Secondly, the complaint charges and Counsel for appellant argues that notwithstanding the employee-employer relationship the appellees owe a duty to protect the appellant from assaults by third persons. Counsel for appellant states in his brief that, “ * * * whether the plaintiff is considered to be an employee or an invitee on the premises, the duty owed by the defendants is the same.”
In support of this argument Counsel for appellant cites 57 Am.Jur.2d, Negligence, Section 45:
“The law imposes an obligation upon everyone who attempts to do anything, even gratuitously, for another, to exercise some degree of care and skill in the performance of what he has undertaken, for nonperformance of which an action will lie * * * *. Moreover, one who voluntarily creates and maintains a condition for the use of others is, in the absence of some privilege, charged with the duty of exercising care to prevent the condition from becoming a source of danger to those who use it * * *
Thus, it is argued that by building a fence around its parking lot and hiring security guards General Electric Company assumed the duty of protecting the appellant.
Appellant’s argument overlooks the fact neither appellant nor anyone else was required to use the lot. If the appellant had been required to use the lot, then the argument appellees had affirmatively assumed the duty to protect her would warrant consideration.
In order to sustain appellant’s contention this Court would have to conclude that as a matter of law anyone providing a guarded parking lot assumes the burden of insuring the safety of any invitee using the lot.

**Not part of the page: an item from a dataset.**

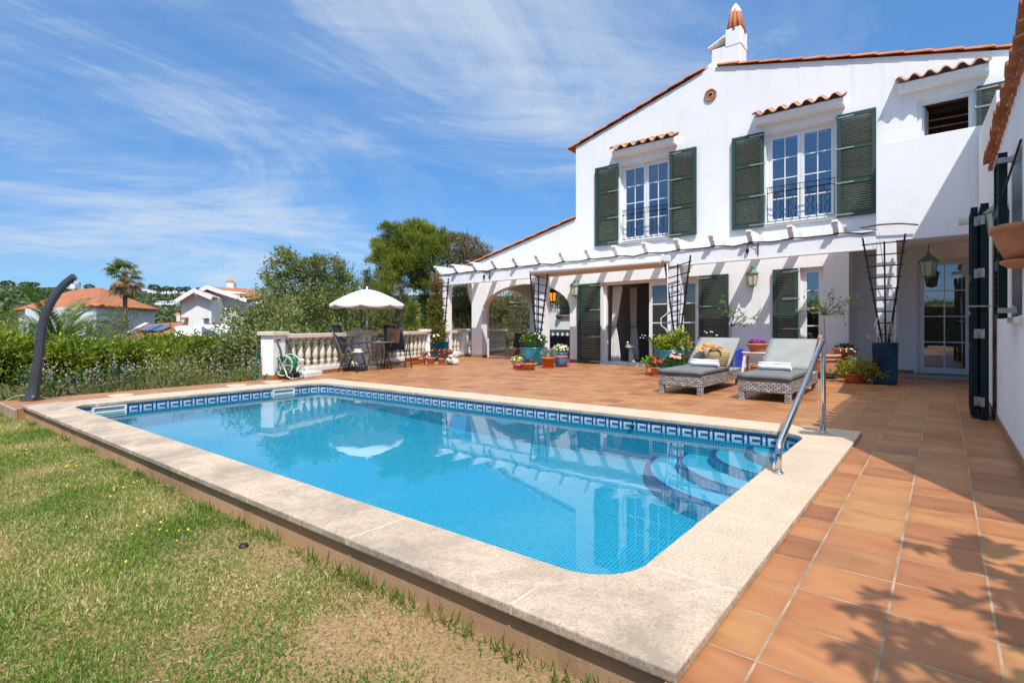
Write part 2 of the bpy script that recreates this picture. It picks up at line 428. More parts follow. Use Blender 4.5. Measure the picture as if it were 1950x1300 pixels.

“Under some circumstances, an employer has been held liable to his employee for injuries resulting from assault by a third person where the employer, but not the employee, had knowledge or notice of an unusual risk of assault by third persons and the employer failed to warn the employee of that danger. Ordinarily, however, an employer is under no legal duty to protect his employees from unlawful assault by strangers, and is not, as a rule, to be held liable for the intentional injury to or killing of his employee by a third person.” 53 Am.Jur.2d, Section 215, p. 269.
In the case of Brodie v. Miller, 24 Tenn.App. 316, 143 S.W.2d 1042 (1940), it is said:
“The law does not place the onerous duty upon a party of anticipating the criminal act of another unless they arise naturally and spontaneously from the act of the party.”
We are of the opinion the trial judge correctly held, under the facts alleged in the complaint, neither of the appellees owed a duty to protect appellant from a criminal assault by a third person.
The judgment of the trial judge is affirmed with costs.